Not long after finishing her treat we heard loud, continuous, frantic bleating. Going to the back door to check, we saw Patience running full tilt around and around on her tether line bleating maniacally.

Dad Comes Home

My dad came home not long after Patience started her dance. He took one look at her and asked my mother, “what did you feed her?” Mom replied, “just a few apple peels.”  “How many is a few apple peels?” he asked.  “Oh, just that washtub full,” said Mom. While heading for the door to take care of the sheep he said, “she’s drunk!! You can’t give an animal that many peelings! She’s drunk as a skunk!”

Patience never slowed down for a minute as my Dad approached her and untied her from her stake. Holding tight to her tether line, he headed down the hill towards the barn with her still running, swaying side to side, bleating crazily. Once inside the barn he put her into her enclosed stall where she immediately collapsed onto the bedding and fell asleep.

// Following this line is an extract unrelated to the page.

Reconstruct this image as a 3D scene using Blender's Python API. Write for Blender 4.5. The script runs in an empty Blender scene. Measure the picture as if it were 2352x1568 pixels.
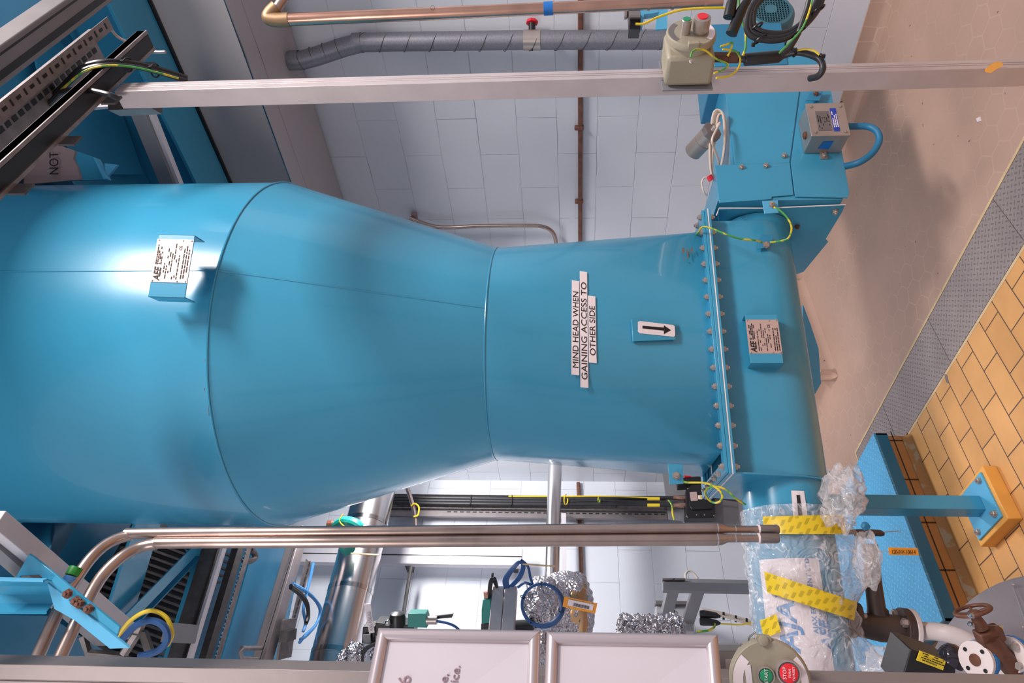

Like someone sleeping off a big bender, she slept without moving for the next 12+ hours. Once awake, the next day, she resembled someone with a bad hangover. Low energy, aversion to her food and uncoordinated movements.

To this day I can hear my Dad as he headed out to care for Patience, “she’s DRUNK, you gave her too many, she’s DRUNK!” Thankfully, no permanent damage was done and we learned a lesson that has stayed with all of us for life. A little treat might be nice for your animals but “little” is the operative word there.